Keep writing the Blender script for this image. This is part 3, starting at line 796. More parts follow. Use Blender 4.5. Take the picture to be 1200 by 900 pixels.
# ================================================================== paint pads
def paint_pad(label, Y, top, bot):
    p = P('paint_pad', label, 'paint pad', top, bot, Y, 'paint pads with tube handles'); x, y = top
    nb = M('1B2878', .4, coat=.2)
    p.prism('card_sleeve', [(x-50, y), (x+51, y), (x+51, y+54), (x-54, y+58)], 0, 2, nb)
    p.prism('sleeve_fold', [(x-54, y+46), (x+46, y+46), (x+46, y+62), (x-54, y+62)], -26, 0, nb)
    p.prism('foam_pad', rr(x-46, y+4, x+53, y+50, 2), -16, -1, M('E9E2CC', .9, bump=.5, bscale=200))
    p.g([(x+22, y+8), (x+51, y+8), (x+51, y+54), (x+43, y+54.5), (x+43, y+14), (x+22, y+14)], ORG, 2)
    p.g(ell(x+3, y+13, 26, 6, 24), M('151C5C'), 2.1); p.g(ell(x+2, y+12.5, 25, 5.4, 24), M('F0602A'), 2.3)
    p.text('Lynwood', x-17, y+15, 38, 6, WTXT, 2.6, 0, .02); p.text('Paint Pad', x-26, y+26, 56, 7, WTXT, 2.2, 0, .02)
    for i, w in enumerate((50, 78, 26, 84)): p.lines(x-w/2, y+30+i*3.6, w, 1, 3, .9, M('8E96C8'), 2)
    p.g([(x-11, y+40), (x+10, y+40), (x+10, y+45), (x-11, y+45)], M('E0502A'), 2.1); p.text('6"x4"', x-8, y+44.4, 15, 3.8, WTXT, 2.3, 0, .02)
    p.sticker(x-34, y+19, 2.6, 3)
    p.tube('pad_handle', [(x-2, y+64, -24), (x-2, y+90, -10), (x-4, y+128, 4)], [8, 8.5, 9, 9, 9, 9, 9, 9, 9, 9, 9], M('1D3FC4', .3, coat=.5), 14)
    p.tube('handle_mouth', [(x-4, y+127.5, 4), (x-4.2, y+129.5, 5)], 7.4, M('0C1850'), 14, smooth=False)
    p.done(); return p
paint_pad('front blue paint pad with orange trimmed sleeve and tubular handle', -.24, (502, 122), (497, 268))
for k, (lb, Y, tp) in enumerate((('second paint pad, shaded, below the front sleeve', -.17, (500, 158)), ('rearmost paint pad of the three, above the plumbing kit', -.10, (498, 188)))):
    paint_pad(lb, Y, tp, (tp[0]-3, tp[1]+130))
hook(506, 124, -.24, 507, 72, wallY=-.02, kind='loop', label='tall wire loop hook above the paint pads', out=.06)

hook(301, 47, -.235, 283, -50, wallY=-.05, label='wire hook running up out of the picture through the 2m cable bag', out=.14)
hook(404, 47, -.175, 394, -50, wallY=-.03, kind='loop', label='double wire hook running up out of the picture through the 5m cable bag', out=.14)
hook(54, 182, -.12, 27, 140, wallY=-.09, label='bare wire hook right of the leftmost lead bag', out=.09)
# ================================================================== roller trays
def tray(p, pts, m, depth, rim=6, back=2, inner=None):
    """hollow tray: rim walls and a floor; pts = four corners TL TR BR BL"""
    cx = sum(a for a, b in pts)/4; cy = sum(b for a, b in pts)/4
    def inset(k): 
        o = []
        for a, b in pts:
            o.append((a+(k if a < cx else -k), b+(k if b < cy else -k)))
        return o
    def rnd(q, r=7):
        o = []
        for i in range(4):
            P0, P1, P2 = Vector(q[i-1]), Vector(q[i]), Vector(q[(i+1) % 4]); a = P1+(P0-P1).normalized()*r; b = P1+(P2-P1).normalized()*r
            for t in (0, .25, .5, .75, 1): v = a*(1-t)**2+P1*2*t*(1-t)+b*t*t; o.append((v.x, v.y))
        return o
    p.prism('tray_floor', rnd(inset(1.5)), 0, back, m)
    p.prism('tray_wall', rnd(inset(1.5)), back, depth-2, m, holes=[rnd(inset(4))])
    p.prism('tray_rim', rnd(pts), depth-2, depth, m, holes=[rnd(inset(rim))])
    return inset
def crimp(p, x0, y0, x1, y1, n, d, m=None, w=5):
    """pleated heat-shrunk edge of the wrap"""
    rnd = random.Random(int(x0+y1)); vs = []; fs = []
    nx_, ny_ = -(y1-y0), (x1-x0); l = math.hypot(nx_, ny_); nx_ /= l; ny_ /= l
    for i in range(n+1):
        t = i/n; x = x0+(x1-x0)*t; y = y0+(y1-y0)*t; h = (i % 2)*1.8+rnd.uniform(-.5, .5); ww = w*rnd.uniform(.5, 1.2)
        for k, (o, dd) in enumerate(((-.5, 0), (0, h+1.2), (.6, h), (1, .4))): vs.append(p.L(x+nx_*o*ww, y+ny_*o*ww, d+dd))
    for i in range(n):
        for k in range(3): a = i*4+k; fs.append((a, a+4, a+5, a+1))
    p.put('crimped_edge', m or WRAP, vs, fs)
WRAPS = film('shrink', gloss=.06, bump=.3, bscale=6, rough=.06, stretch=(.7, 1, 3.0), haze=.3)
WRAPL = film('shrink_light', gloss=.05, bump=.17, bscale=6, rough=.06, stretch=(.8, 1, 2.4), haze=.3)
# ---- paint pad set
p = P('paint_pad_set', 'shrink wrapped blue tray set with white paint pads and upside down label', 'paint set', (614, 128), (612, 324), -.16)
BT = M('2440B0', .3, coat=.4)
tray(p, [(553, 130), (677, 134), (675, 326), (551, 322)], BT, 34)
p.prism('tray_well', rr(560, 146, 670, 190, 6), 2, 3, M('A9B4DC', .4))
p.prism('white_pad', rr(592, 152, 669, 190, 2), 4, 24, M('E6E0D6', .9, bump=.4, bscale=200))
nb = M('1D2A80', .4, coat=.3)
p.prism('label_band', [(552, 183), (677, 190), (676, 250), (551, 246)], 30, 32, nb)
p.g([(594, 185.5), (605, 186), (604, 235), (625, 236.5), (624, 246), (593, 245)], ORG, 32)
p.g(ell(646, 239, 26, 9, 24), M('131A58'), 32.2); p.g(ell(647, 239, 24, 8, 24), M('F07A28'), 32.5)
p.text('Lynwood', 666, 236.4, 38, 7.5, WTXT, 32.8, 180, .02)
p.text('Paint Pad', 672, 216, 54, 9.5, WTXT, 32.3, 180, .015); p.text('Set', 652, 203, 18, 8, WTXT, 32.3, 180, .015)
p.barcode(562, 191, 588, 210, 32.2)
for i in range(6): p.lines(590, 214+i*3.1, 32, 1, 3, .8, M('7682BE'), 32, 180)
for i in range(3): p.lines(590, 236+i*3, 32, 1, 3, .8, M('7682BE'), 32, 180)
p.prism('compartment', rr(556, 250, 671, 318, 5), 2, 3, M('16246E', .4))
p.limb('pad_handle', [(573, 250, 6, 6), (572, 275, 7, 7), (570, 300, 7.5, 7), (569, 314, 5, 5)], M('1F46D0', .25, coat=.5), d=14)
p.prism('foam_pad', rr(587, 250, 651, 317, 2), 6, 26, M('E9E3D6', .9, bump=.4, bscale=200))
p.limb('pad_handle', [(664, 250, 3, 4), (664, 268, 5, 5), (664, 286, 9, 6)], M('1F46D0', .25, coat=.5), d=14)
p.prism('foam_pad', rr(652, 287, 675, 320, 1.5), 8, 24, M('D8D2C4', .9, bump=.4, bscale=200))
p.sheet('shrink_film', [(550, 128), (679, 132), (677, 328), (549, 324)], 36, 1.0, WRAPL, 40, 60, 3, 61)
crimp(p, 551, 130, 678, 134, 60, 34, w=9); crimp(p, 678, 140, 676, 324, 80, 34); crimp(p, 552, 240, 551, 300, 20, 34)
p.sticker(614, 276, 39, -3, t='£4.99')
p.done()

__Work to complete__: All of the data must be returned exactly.

__Reply__:
Keep writing the Blender script for this image. This is part 3, starting at line 796. More parts follow. Use Blender 4.5. Take the picture to be 1200 by 900 pixels.
# ================================================================== paint pads
def paint_pad(label, Y, top, bot):
    p = P('paint_pad', label, 'paint pad', top, bot, Y, 'paint pads with tube handles'); x, y = top
    nb = M('1B2878', .4, coat=.2)
    p.prism('card_sleeve', [(x-50, y), (x+51, y), (x+51, y+54), (x-54, y+58)], 0, 2, nb)
    p.prism('sleeve_fold', [(x-54, y+46), (x+46, y+46), (x+46, y+62), (x-54, y+62)], -26, 0, nb)
    p.prism('foam_pad', rr(x-46, y+4, x+53, y+50, 2), -16, -1, M('E9E2CC', .9, bump=.5, bscale=200))
    p.g([(x+22, y+8), (x+51, y+8), (x+51, y+54), (x+43, y+54.5), (x+43, y+14), (x+22, y+14)], ORG, 2)
    p.g(ell(x+3, y+13, 26, 6, 24), M('151C5C'), 2.1); p.g(ell(x+2, y+12.5, 25, 5.4, 24), M('F0602A'), 2.3)
    p.text('Lynwood', x-17, y+15, 38, 6, WTXT, 2.6, 0, .02); p.text('Paint Pad', x-26, y+26, 56, 7, WTXT, 2.2, 0, .02)
    for i, w in enumerate((50, 78, 26, 84)): p.lines(x-w/2, y+30+i*3.6, w, 1, 3, .9, M('8E96C8'), 2)
    p.g([(x-11, y+40), (x+10, y+40), (x+10, y+45), (x-11, y+45)], M('E0502A'), 2.1); p.text('6"x4"', x-8, y+44.4, 15, 3.8, WTXT, 2.3, 0, .02)
    p.sticker(x-34, y+19, 2.6, 3)
    p.tube('pad_handle', [(x-2, y+64, -24), (x-2, y+90, -10), (x-4, y+128, 4)], [8, 8.5, 9, 9, 9, 9, 9, 9, 9, 9, 9], M('1D3FC4', .3, coat=.5), 14)
    p.tube('handle_mouth', [(x-4, y+127.5, 4), (x-4.2, y+129.5, 5)], 7.4, M('0C1850'), 14, smooth=False)
    p.done(); return p
paint_pad('front blue paint pad with orange trimmed sleeve and tubular handle', -.24, (502, 122), (497, 268))
for k, (lb, Y, tp) in enumerate((('second paint pad, shaded, below the front sleeve', -.17, (500, 158)), ('rearmost paint pad of the three, above the plumbing kit', -.10, (498, 188)))):
    paint_pad(lb, Y, tp, (tp[0]-3, tp[1]+130))
hook(506, 124, -.24, 507, 72, wallY=-.02, kind='loop', label='tall wire loop hook above the paint pads', out=.06)

hook(301, 47, -.235, 283, -50, wallY=-.05, label='wire hook running up out of the picture through the 2m cable bag', out=.14)
hook(404, 47, -.175, 394, -50, wallY=-.03, kind='loop', label='double wire hook running up out of the picture through the 5m cable bag', out=.14)
hook(54, 182, -.12, 27, 140, wallY=-.09, label='bare wire hook right of the leftmost lead bag', out=.09)
# ================================================================== roller trays
def tray(p, pts, m, depth, rim=6, back=2, inner=None):
    """hollow tray: rim walls and a floor; pts = four corners TL TR BR BL"""
    cx = sum(a for a, b in pts)/4; cy = sum(b for a, b in pts)/4
    def inset(k): 
        o = []
        for a, b in pts:
            o.append((a+(k if a < cx else -k), b+(k if b < cy else -k)))
        return o
    def rnd(q, r=7):
        o = []
        for i in range(4):
            P0, P1, P2 = Vector(q[i-1]), Vector(q[i]), Vector(q[(i+1) % 4]); a = P1+(P0-P1).normalized()*r; b = P1+(P2-P1).normalized()*r
            for t in (0, .25, .5, .75, 1): v = a*(1-t)**2+P1*2*t*(1-t)+b*t*t; o.append((v.x, v.y))
        return o
    p.prism('tray_floor', rnd(inset(1.5)), 0, back, m)
    p.prism('tray_wall', rnd(inset(1.5)), back, depth-2, m, holes=[rnd(inset(4))])
    p.prism('tray_rim', rnd(pts), depth-2, depth, m, holes=[rnd(inset(rim))])
    return inset
def crimp(p, x0, y0, x1, y1, n, d, m=None, w=5):
    """pleated heat-shrunk edge of the wrap"""
    rnd = random.Random(int(x0+y1)); vs = []; fs = []
    nx_, ny_ = -(y1-y0), (x1-x0); l = math.hypot(nx_, ny_); nx_ /= l; ny_ /= l
    for i in range(n+1):
        t = i/n; x = x0+(x1-x0)*t; y = y0+(y1-y0)*t; h = (i % 2)*1.8+rnd.uniform(-.5, .5); ww = w*rnd.uniform(.5, 1.2)
        for k, (o, dd) in enumerate(((-.5, 0), (0, h+1.2), (.6, h), (1, .4))): vs.append(p.L(x+nx_*o*ww, y+ny_*o*ww, d+dd))
    for i in range(n):
        for k in range(3): a = i*4+k; fs.append((a, a+4, a+5, a+1))
    p.put('crimped_edge', m or WRAP, vs, fs)
WRAPS = film('shrink', gloss=.06, bump=.3, bscale=6, rough=.06, stretch=(.7, 1, 3.0), haze=.3)
WRAPL = film('shrink_light', gloss=.05, bump=.17, bscale=6, rough=.06, stretch=(.8, 1, 2.4), haze=.3)
# ---- paint pad set
p = P('paint_pad_set', 'shrink wrapped blue tray set with white paint pads and upside down label', 'paint set', (614, 128), (612, 324), -.16)
BT = M('2440B0', .3, coat=.4)
tray(p, [(553, 130), (677, 134), (675, 326), (551, 322)], BT, 34)
p.prism('tray_well', rr(560, 146, 670, 190, 6), 2, 3, M('A9B4DC', .4))
p.prism('white_pad', rr(592, 152, 669, 190, 2), 4, 24, M('E6E0D6', .9, bump=.4, bscale=200))
nb = M('1D2A80', .4, coat=.3)
p.prism('label_band', [(552, 183), (677, 190), (676, 250), (551, 246)], 30, 32, nb)
p.g([(594, 185.5), (605, 186), (604, 235), (625, 236.5), (624, 246), (593, 245)], ORG, 32)
p.g(ell(646, 239, 26, 9, 24), M('131A58'), 32.2); p.g(ell(647, 239, 24, 8, 24), M('F07A28'), 32.5)
p.text('Lynwood', 666, 236.4, 38, 7.5, WTXT, 32.8, 180, .02)
p.text('Paint Pad', 672, 216, 54, 9.5, WTXT, 32.3, 180, .015); p.text('Set', 652, 203, 18, 8, WTXT, 32.3, 180, .015)
p.barcode(562, 191, 588, 210, 32.2)
for i in range(6): p.lines(590, 214+i*3.1, 32, 1, 3, .8, M('7682BE'), 32, 180)
for i in range(3): p.lines(590, 236+i*3, 32, 1, 3, .8, M('7682BE'), 32, 180)
p.prism('compartment', rr(556, 250, 671, 318, 5), 2, 3, M('16246E', .4))
p.limb('pad_handle', [(573, 250, 6, 6), (572, 275, 7, 7), (570, 300, 7.5, 7), (569, 314, 5, 5)], M('1F46D0', .25, coat=.5), d=14)
p.prism('foam_pad', rr(587, 250, 651, 317, 2), 6, 26, M('E9E3D6', .9, bump=.4, bscale=200))
p.limb('pad_handle', [(664, 250, 3, 4), (664, 268, 5, 5), (664, 286, 9, 6)], M('1F46D0', .25, coat=.5), d=14)
p.prism('foam_pad', rr(652, 287, 675, 320, 1.5), 8, 24, M('D8D2C4', .9, bump=.4, bscale=200))
p.sheet('shrink_film', [(550, 128), (679, 132), (677, 328), (549, 324)], 36, 1.0, WRAPL, 40, 60, 3, 61)
crimp(p, 551, 130, 678, 134, 60, 34, w=9); crimp(p, 678, 140, 676, 324, 80, 34); crimp(p, 552, 240, 551, 300, 20, 34)
p.sticker(614, 276, 39, -3, t='£4.99')
p.done()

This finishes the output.